** DIRECTIONS **
Show all lines that include the string "scene"; copy each one.

------------------------------------

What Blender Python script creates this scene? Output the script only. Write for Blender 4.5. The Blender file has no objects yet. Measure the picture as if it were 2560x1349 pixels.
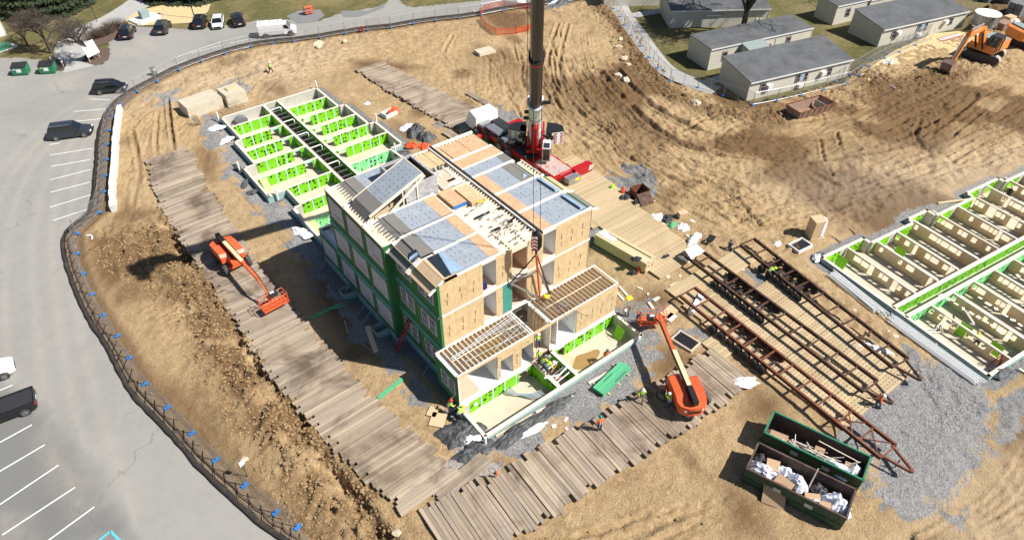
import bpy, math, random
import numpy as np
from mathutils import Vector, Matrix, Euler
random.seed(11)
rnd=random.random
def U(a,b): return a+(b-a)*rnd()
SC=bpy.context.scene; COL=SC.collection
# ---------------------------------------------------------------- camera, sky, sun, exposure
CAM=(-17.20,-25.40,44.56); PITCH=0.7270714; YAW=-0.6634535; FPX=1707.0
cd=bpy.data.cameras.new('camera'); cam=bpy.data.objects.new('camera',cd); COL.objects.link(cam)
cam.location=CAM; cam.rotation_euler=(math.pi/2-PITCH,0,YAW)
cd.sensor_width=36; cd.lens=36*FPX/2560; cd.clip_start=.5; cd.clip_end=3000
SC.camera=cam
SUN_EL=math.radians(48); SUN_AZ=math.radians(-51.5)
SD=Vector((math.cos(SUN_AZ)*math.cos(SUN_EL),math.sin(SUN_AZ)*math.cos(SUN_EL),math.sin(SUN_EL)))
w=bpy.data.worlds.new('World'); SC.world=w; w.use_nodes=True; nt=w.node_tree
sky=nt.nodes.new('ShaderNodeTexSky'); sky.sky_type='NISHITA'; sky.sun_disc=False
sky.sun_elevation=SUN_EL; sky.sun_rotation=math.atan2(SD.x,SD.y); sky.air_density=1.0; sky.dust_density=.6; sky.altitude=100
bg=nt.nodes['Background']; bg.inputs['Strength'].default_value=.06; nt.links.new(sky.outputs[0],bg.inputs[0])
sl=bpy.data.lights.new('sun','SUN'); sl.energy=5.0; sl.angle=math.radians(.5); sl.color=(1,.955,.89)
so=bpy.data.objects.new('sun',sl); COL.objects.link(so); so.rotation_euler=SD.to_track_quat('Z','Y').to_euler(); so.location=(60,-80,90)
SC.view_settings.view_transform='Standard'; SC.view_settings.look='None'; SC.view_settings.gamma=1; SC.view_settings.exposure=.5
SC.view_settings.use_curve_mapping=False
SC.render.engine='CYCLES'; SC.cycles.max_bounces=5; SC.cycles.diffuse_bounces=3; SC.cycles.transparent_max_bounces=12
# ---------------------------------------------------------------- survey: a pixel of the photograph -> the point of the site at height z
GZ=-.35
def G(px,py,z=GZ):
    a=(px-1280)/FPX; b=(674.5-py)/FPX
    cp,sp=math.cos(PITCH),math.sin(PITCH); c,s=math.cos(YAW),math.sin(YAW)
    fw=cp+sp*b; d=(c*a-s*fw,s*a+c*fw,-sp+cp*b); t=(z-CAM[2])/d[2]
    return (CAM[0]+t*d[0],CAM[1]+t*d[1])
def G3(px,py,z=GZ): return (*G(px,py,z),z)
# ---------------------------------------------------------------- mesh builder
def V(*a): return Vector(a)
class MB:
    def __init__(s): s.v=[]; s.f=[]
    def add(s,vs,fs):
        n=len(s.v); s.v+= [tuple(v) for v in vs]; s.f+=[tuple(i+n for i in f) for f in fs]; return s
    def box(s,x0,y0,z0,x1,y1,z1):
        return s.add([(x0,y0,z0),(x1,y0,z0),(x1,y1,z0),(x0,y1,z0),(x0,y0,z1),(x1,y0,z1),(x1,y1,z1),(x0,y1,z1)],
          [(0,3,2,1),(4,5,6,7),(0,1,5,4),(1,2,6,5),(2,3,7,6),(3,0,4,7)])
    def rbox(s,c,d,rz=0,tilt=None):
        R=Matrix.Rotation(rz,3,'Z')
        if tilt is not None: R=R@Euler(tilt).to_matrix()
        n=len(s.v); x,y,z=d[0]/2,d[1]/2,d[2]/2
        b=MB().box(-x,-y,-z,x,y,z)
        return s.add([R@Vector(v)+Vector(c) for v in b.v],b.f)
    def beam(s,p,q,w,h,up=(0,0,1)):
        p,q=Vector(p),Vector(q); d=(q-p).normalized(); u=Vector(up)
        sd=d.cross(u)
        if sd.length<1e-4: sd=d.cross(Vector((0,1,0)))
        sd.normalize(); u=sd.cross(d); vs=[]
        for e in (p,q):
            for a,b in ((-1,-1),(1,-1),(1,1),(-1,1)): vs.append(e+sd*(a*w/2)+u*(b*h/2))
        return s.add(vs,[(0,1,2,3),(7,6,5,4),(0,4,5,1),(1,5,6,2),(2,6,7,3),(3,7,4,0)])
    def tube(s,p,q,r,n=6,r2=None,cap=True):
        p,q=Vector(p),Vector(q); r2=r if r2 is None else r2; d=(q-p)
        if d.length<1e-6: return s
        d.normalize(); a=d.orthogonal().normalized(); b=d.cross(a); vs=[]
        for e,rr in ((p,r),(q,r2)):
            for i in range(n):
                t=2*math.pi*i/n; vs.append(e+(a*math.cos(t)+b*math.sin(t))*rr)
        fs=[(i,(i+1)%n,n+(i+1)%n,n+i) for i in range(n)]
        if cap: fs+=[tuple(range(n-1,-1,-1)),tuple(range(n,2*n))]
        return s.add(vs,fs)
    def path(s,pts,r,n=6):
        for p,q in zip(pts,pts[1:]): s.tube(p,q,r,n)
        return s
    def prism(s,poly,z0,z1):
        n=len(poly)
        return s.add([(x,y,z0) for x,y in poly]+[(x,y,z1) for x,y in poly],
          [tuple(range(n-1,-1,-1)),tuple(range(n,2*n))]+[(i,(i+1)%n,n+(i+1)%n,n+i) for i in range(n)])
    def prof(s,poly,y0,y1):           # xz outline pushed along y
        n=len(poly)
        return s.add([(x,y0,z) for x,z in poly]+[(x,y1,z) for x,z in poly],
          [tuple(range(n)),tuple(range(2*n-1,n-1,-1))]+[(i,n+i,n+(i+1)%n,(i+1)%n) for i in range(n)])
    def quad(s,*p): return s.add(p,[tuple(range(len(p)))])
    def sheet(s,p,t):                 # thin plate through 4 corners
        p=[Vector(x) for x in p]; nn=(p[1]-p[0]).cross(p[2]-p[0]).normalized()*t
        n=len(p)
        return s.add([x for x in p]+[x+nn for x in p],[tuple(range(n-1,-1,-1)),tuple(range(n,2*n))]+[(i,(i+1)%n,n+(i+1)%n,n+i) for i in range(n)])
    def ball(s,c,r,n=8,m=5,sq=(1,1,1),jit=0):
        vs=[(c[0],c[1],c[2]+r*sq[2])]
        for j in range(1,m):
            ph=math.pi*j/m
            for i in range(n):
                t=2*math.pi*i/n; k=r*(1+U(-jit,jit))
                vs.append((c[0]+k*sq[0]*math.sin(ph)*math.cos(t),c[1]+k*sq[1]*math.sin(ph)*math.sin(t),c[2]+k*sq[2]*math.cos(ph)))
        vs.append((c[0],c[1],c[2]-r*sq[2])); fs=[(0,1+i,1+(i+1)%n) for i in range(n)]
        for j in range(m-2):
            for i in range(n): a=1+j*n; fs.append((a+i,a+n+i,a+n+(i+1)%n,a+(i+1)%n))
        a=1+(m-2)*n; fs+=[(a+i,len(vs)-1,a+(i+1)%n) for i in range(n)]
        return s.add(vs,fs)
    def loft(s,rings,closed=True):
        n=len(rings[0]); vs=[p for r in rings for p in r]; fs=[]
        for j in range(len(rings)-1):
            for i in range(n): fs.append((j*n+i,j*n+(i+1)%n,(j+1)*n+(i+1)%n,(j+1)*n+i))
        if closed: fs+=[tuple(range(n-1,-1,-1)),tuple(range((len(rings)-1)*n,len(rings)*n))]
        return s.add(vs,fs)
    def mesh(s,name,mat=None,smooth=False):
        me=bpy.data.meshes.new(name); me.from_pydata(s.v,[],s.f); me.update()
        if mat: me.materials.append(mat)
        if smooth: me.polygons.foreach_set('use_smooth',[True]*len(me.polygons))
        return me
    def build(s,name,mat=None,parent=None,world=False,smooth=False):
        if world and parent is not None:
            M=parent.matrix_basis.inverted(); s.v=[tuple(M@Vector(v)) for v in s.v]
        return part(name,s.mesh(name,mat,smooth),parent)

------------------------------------

** TASK ANSWER **
What Blender Python script creates this scene? Output the script only. Write for Blender 4.5. The Blender file has no objects yet. Measure the picture as if it were 2560x1349 pixels.
SC=bpy.context.scene; COL=SC.collection